La Escuela Nacional de Agricultura ya tiene una asignación que podría ampliarse
a un tres por ciento para apoyar la agricultura familiar. Si las
municipalidades ya reciben un diez, a los Consejos de Desarrollo habría que
darles un cinco. La duda pública hay que seguirla pagando, lo que significa
apartar un veinte por ciento de los ingresos; y el pago a las clases pasivas
del Estado seguiría ocupando otro seis por ciento. La atención a los programas
sociales (adulto mayor, bolsas familiares, comedores populares, subsidios al
transporte y a la energía, bomberos, etcétera) ocuparía quizá otro seis por
ciento. El funcionamiento de los ministerios y secretarías complementarios
(Economía, Relaciones Exteriores, Energía y Minas, Finanzas, Procuraduría
General, PDH, etcétera) demanda otro ocho por ciento de los ingresos.
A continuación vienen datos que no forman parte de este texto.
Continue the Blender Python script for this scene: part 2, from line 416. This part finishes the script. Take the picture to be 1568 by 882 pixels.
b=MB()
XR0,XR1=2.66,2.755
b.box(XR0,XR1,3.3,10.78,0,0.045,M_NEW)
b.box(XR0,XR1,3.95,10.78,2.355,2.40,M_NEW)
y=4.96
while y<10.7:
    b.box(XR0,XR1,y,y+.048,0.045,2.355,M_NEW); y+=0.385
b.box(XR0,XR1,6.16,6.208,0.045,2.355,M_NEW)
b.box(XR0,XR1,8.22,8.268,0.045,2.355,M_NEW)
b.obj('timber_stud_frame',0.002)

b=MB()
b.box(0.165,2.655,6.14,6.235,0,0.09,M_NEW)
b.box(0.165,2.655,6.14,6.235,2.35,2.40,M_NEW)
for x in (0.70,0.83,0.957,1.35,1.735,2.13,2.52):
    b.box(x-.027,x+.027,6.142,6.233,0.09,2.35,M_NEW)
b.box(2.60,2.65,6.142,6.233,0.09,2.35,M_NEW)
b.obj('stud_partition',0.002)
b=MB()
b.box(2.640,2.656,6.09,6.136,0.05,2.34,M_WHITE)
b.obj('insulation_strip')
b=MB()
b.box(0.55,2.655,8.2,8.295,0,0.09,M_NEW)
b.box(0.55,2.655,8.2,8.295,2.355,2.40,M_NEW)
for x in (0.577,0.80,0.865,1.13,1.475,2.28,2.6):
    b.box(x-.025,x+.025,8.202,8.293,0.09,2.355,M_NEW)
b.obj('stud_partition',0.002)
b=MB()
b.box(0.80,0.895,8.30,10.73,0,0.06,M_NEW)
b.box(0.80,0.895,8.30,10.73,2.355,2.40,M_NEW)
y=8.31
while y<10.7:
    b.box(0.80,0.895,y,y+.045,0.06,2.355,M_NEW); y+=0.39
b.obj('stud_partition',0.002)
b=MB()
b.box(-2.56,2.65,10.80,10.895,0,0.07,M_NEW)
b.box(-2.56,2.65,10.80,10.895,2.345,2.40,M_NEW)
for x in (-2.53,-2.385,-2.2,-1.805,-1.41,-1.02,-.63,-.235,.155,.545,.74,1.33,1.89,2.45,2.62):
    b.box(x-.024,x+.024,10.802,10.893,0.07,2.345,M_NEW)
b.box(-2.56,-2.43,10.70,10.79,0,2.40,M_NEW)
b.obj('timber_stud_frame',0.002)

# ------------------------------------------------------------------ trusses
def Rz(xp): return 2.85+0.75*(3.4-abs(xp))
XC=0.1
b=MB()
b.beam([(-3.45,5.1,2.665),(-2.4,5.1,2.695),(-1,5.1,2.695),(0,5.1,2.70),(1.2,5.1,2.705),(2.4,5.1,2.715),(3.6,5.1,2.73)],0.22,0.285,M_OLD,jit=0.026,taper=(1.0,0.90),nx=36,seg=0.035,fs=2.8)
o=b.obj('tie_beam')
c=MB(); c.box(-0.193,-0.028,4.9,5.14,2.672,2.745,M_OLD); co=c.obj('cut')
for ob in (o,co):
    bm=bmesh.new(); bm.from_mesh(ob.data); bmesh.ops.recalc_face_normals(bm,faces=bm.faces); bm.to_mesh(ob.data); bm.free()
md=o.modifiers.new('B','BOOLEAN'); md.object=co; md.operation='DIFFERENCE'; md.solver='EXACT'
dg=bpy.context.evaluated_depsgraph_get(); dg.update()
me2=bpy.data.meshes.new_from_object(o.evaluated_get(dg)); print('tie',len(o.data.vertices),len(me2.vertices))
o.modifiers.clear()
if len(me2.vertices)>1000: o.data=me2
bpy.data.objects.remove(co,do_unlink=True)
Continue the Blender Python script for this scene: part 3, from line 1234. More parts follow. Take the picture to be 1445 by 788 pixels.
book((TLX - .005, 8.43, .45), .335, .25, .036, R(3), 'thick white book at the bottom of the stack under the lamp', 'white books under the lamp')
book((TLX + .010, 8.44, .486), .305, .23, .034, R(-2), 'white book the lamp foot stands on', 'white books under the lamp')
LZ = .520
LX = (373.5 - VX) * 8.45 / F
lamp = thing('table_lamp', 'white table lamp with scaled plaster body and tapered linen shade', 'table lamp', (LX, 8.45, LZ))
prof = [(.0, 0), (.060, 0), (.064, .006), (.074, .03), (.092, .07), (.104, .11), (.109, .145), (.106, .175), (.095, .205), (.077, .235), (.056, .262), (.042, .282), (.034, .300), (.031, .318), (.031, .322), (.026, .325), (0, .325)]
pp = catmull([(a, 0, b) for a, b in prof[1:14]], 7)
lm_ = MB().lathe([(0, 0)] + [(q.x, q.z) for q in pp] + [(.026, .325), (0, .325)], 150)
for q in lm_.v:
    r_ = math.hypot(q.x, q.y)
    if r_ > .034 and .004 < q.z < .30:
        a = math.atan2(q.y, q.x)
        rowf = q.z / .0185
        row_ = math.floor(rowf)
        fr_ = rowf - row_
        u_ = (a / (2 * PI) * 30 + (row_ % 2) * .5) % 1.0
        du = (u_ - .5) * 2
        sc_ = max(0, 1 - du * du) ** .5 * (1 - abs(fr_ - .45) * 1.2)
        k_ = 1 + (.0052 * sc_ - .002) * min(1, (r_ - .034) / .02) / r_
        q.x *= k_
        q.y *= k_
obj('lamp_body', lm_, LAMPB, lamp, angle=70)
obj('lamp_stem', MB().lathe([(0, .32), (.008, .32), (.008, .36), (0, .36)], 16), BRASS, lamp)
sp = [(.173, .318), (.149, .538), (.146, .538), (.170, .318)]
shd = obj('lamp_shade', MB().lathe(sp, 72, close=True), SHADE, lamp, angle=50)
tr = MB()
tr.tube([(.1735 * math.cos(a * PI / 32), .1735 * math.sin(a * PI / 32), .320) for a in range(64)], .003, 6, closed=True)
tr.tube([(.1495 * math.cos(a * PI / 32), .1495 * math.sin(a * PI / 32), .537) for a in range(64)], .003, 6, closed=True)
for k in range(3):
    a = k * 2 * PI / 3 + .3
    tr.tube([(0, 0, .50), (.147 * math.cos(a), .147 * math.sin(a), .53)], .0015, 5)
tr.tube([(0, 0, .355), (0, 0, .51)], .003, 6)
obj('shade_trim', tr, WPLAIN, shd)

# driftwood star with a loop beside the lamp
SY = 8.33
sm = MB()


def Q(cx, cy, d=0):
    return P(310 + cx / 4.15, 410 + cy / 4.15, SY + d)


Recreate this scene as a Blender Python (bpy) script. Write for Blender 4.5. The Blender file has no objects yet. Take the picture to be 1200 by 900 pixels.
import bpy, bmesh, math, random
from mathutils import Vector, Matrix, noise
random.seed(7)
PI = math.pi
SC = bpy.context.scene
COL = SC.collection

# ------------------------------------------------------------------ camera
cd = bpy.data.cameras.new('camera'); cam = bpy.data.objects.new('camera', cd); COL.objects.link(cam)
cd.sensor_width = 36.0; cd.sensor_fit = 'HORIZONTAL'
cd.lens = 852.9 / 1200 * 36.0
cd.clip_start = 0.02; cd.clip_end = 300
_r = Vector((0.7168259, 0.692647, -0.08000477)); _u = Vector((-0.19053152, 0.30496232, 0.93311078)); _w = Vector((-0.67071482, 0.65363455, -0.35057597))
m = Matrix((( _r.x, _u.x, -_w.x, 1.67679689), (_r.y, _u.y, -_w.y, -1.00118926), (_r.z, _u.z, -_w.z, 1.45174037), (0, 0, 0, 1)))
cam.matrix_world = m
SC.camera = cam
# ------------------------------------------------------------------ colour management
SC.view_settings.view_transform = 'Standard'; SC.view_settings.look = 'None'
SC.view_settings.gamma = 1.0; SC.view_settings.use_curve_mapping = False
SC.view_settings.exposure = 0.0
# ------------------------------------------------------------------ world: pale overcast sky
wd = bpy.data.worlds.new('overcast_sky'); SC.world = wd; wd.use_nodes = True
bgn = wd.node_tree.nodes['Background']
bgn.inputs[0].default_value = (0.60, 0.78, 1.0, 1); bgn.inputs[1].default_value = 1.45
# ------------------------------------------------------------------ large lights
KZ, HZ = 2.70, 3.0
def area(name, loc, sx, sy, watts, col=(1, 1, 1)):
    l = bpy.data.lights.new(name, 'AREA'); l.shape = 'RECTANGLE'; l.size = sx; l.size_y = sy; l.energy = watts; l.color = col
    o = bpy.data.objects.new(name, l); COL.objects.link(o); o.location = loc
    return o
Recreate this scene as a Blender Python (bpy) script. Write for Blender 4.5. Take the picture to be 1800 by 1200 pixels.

Quizá faltan prioridades, pero ya no quedan recursos
para repartir: con estas asignaciones ya sumamos más del ciento quince por
ciento de los ingresos fiscales. Resulta evidente que la lógica de asignar
porcentajes fijos de ingresos a determinados destinos de gasto no solo es
matemáticamente imposible, sino que es financieramente irresponsable y
fiscalmente insostenible. Los destinos que hoy son prioridad (como la USAC o la
desnutrición) quizá ya no lo sean en el futuro; las finanzas públicas deberían
tener la flexibilidad de modificar sus prioridades de gasto conforme cambian
las realidades sociales y las políticas públicas.